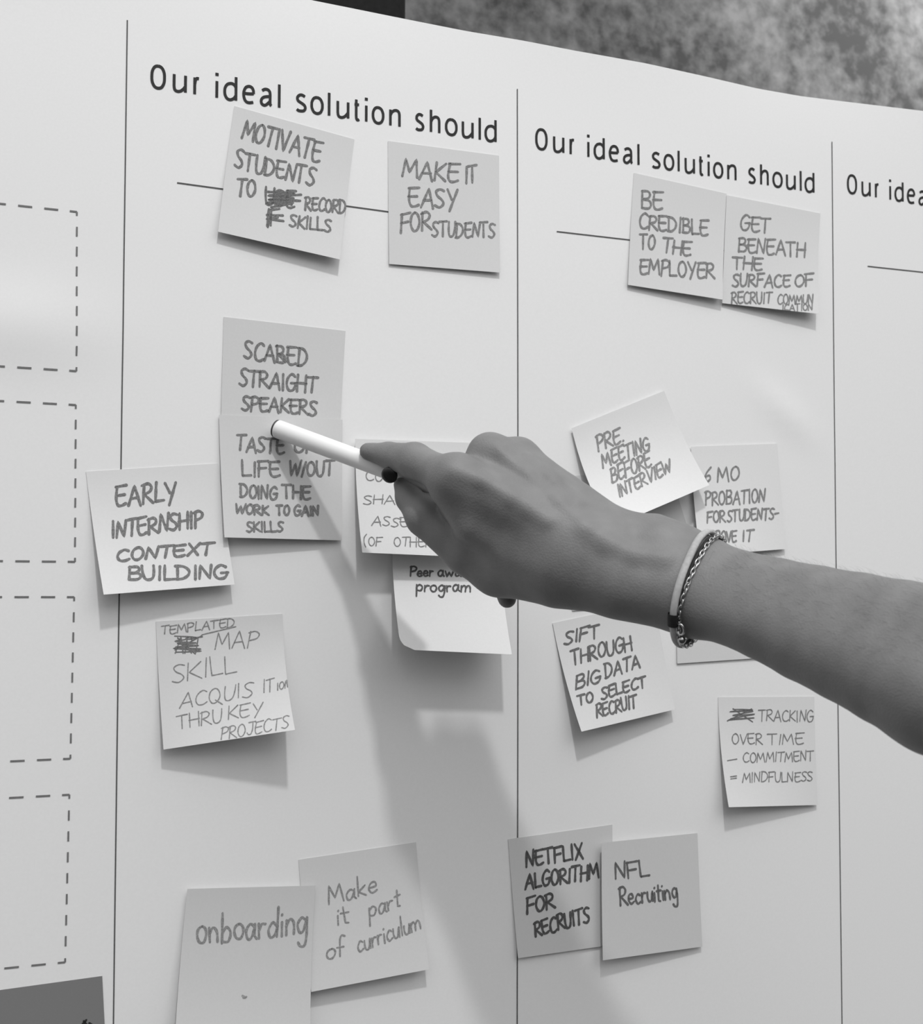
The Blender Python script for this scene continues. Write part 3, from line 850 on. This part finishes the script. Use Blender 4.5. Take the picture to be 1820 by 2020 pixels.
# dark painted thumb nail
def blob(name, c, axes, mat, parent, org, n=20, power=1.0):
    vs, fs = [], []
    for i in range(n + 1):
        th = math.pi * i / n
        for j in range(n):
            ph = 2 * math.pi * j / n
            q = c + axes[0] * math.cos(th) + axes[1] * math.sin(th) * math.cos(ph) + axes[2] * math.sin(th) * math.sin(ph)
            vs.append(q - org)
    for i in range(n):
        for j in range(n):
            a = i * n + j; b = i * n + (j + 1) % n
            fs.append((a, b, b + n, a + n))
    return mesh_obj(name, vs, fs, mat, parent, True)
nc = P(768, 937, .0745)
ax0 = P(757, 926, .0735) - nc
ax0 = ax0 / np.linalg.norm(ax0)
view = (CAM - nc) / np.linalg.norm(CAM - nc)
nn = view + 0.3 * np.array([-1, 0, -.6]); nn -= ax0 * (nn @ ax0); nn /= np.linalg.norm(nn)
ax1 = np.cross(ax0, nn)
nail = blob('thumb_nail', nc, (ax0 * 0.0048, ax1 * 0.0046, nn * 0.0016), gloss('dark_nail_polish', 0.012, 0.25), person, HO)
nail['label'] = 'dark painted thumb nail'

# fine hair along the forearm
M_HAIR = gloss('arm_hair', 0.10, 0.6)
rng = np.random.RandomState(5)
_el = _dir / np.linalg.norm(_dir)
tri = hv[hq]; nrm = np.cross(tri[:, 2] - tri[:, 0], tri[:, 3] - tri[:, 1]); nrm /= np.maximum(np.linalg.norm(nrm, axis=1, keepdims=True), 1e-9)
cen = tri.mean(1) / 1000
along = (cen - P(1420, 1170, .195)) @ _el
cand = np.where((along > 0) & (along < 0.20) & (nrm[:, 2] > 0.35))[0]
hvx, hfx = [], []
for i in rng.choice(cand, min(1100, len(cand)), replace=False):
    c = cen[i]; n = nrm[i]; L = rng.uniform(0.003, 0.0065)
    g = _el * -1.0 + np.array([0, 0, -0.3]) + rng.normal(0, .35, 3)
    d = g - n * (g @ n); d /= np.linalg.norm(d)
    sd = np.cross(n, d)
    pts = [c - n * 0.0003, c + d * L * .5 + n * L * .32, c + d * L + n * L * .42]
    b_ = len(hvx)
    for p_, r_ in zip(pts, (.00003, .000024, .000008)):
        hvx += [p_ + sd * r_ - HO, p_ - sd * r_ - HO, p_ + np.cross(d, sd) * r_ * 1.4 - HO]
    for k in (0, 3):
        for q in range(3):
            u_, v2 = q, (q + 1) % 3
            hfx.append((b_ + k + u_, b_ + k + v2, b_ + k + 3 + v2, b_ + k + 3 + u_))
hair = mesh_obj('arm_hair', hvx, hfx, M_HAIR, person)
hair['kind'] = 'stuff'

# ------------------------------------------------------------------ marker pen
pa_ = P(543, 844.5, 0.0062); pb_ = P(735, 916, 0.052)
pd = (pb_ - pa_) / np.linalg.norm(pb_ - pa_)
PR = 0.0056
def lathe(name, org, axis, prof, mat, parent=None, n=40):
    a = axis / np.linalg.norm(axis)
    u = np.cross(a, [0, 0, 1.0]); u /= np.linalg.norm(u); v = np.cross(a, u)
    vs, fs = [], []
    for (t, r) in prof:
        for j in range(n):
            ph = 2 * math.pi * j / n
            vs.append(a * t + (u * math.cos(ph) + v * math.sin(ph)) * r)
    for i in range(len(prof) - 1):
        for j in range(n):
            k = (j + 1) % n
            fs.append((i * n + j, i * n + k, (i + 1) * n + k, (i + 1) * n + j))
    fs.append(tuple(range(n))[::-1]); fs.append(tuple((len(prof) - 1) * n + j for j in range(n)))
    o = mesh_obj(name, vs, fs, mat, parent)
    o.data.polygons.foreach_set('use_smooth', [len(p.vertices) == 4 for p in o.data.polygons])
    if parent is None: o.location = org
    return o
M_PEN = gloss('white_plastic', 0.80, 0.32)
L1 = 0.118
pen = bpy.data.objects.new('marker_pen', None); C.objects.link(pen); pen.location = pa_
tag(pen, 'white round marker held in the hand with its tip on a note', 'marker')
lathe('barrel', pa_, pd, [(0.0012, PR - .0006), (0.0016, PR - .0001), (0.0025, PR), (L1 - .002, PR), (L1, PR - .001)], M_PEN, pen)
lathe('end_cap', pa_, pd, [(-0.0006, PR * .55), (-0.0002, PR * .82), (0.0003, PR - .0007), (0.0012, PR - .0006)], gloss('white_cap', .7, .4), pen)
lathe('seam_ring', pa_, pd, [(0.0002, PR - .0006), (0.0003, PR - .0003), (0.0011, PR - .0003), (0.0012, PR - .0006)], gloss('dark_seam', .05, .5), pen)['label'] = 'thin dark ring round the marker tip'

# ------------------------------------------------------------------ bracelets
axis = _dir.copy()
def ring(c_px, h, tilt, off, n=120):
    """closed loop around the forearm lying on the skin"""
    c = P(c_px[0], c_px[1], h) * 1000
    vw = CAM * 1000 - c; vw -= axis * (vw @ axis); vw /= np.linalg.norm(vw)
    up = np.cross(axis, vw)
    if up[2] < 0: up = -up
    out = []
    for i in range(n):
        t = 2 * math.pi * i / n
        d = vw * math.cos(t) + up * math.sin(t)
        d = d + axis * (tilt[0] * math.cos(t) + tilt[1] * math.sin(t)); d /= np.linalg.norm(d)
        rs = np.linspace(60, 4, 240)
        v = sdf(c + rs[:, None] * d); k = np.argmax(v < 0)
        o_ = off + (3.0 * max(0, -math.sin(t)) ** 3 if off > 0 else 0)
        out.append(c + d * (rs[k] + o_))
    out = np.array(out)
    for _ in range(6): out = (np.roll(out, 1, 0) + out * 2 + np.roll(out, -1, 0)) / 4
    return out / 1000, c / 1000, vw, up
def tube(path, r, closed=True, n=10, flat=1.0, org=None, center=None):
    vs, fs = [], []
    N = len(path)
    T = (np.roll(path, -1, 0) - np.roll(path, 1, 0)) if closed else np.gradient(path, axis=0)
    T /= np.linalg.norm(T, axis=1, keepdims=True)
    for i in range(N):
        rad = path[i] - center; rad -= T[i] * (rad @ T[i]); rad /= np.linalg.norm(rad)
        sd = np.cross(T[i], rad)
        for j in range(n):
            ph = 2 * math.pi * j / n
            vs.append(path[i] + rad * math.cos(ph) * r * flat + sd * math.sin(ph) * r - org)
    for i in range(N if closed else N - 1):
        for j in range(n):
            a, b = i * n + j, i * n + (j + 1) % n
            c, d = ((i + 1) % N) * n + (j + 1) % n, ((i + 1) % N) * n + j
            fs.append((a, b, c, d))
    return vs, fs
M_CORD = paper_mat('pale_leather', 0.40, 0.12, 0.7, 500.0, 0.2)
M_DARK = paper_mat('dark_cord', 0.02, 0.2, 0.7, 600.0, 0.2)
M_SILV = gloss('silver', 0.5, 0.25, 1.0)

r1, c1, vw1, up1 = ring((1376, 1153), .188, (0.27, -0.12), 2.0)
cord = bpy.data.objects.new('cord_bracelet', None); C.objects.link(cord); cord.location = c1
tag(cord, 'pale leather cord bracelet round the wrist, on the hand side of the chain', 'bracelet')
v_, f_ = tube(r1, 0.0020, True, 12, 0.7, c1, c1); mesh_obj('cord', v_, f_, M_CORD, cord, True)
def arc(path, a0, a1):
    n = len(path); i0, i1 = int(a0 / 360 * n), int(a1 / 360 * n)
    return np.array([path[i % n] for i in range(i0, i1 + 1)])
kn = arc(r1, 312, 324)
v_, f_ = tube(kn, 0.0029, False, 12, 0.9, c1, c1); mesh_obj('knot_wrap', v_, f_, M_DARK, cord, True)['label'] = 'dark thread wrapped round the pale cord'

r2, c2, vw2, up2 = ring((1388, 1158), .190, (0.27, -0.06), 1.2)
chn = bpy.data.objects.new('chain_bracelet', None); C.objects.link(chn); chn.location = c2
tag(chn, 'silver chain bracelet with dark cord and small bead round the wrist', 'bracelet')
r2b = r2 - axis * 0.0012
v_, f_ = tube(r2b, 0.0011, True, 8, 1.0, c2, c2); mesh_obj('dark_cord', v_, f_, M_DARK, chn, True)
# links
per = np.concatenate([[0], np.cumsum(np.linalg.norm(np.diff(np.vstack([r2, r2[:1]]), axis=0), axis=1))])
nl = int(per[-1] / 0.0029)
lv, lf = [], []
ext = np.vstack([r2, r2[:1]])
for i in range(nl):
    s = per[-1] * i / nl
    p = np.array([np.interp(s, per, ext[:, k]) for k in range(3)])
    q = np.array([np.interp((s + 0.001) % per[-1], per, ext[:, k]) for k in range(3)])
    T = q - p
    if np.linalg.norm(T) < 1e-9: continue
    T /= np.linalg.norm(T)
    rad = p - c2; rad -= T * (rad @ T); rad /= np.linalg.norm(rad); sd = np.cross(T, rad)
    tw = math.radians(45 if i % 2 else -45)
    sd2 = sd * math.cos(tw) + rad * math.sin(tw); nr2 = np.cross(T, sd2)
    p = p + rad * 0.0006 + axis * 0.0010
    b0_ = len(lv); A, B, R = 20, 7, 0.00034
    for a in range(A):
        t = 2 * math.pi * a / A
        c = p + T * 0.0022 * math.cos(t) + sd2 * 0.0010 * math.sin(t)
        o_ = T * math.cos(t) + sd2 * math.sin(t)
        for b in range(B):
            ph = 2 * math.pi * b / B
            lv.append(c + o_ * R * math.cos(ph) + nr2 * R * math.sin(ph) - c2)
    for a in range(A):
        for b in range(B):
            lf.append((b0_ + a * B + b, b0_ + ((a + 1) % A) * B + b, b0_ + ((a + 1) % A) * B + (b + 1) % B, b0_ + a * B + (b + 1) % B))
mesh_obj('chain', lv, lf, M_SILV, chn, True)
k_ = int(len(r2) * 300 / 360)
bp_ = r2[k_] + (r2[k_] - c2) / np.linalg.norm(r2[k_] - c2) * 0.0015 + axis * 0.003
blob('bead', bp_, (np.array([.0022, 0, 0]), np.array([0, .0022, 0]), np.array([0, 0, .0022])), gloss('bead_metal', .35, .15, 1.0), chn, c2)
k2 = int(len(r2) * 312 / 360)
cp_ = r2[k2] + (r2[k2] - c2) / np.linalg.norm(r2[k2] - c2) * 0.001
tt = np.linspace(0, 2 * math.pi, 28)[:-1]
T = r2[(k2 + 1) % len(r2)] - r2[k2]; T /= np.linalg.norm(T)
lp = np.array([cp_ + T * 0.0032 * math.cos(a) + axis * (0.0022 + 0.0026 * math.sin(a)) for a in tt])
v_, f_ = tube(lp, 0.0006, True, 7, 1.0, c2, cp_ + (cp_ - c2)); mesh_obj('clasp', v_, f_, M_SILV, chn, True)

◆ ◆ ◆ ◆ ◆

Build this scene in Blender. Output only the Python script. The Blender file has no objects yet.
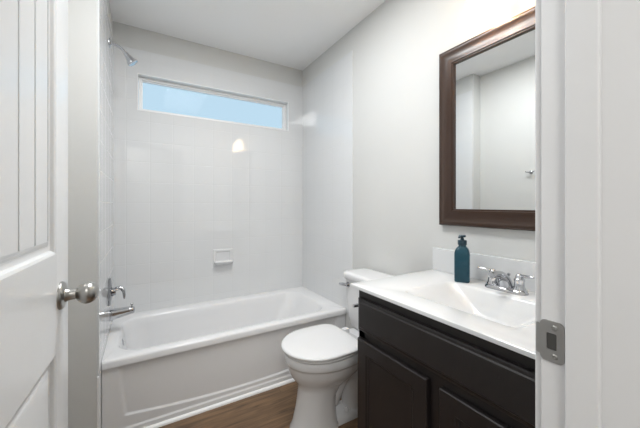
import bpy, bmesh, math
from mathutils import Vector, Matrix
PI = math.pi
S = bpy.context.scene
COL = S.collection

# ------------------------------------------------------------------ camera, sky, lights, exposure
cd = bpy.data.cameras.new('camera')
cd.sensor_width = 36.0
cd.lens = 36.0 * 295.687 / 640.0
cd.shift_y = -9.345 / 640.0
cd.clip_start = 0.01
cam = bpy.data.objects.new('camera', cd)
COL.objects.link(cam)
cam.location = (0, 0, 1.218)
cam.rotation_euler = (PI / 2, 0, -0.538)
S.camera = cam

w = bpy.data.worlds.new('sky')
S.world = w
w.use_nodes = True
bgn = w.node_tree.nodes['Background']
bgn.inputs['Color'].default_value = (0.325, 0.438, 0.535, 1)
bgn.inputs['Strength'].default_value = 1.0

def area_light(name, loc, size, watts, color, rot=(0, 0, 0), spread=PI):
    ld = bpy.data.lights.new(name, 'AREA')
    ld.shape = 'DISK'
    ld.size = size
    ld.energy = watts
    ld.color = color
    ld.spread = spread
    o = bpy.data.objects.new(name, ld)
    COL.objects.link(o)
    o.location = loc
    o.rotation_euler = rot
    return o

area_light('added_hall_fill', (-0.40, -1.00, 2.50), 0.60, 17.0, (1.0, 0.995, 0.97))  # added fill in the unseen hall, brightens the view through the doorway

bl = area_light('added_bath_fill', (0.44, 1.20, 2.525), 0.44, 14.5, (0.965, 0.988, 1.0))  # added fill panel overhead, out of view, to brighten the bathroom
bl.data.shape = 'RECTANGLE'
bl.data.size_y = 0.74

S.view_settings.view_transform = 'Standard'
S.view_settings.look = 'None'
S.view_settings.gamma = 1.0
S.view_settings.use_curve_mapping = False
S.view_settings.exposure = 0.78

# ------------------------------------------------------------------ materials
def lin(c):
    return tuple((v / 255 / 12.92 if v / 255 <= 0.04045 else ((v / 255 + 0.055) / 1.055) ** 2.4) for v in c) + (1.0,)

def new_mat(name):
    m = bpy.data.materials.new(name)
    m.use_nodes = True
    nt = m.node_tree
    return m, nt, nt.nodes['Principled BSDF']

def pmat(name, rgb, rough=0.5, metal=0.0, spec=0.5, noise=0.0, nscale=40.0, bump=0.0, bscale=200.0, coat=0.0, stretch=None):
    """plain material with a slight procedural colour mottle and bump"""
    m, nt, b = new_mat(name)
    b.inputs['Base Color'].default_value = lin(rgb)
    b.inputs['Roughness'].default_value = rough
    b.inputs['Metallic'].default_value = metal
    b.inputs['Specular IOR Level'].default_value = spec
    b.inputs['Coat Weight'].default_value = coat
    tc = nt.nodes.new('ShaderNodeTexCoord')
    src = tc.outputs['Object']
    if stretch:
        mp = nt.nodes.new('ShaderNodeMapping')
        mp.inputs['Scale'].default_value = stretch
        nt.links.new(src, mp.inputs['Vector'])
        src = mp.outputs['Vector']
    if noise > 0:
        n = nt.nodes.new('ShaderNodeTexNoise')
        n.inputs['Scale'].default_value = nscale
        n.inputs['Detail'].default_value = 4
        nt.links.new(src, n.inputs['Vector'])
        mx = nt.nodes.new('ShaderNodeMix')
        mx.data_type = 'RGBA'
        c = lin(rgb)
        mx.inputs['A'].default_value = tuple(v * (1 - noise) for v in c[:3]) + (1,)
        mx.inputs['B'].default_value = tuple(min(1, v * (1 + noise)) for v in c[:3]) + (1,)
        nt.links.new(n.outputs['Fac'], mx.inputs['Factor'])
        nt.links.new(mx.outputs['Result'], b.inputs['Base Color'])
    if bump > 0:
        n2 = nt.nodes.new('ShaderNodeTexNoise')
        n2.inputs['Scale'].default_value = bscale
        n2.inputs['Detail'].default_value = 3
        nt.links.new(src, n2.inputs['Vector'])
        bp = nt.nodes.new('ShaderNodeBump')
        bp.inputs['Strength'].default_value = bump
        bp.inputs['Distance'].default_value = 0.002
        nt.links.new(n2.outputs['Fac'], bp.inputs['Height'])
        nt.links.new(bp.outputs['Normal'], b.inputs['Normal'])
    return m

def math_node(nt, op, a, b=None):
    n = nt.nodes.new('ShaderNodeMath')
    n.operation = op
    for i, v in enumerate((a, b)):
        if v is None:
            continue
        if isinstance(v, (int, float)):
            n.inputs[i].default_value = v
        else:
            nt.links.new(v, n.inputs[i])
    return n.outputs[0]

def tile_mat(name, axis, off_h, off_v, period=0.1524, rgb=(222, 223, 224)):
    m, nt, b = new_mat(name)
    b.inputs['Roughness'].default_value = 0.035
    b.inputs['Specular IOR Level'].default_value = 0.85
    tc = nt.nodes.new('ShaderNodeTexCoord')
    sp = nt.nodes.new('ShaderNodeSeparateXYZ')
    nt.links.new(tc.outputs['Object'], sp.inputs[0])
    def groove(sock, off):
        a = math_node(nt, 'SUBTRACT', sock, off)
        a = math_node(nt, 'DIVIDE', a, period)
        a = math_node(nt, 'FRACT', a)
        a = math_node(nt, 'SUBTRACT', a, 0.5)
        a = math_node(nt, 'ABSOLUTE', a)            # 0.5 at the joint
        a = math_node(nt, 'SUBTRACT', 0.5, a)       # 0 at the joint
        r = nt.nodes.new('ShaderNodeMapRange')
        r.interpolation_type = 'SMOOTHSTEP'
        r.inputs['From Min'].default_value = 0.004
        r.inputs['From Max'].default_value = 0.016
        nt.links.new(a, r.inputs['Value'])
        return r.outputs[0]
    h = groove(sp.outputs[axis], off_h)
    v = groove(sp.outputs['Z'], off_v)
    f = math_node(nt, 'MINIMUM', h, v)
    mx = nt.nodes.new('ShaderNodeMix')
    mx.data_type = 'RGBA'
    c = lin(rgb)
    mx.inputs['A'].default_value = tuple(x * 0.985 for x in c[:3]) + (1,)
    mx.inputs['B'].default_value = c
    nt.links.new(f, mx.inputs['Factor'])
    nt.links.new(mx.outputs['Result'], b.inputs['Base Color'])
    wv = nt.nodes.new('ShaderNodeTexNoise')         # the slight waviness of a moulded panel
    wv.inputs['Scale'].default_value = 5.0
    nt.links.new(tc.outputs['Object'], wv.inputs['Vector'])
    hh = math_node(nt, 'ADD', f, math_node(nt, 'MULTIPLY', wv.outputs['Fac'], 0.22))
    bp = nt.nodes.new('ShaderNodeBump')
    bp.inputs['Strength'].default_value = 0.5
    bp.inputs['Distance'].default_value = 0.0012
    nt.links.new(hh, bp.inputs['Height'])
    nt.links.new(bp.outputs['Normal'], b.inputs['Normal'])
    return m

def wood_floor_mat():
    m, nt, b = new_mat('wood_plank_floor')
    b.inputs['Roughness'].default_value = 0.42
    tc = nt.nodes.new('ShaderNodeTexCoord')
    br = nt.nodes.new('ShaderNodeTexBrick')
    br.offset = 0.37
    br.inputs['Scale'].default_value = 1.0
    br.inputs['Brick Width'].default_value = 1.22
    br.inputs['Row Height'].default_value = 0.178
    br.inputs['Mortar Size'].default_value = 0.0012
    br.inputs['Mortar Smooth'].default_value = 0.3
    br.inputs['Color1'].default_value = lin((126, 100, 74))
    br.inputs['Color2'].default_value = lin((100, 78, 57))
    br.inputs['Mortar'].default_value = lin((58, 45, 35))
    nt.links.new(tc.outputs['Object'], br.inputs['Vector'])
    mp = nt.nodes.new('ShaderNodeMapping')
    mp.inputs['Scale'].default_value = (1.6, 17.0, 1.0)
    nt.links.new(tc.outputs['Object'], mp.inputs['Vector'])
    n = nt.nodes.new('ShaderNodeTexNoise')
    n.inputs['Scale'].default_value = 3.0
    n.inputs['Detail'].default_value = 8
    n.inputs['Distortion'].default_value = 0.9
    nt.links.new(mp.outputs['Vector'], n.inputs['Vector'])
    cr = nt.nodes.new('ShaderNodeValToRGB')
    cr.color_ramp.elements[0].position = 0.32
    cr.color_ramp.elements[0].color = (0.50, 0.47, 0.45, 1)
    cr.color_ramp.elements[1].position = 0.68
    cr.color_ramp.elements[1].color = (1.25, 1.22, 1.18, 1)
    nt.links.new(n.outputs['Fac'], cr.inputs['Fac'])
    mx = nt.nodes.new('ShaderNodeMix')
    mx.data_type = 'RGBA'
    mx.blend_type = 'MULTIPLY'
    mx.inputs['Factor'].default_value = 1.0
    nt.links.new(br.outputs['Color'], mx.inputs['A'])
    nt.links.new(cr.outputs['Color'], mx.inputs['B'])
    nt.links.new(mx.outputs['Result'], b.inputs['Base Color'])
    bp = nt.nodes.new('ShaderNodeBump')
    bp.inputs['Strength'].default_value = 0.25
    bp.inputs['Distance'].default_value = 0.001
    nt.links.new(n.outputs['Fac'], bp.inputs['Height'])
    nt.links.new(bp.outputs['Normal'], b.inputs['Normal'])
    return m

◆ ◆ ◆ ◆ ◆

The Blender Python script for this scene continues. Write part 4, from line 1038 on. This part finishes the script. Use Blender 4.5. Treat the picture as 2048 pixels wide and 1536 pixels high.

◆ ◆ ◆ ◆ ◆

→ **YOUR GOAL**
Leave the pictures out, and transcribe exactly the lines above starting at the one that contains "Build this scene" and ending at the one that contains "S.camera = cam".

→ **REPLY**
Build this scene in Blender. Output only the Python script. The Blender file has no objects yet.
import bpy, bmesh, math
from mathutils import Vector, Matrix
PI = math.pi
S = bpy.context.scene
COL = S.collection

# ------------------------------------------------------------------ camera, sky, lights, exposure
cd = bpy.data.cameras.new('camera')
cd.sensor_width = 36.0
cd.lens = 36.0 * 295.687 / 640.0
cd.shift_y = -9.345 / 640.0
cd.clip_start = 0.01
cam = bpy.data.objects.new('camera', cd)
COL.objects.link(cam)
cam.location = (0, 0, 1.218)
cam.rotation_euler = (PI / 2, 0, -0.538)
S.camera = cam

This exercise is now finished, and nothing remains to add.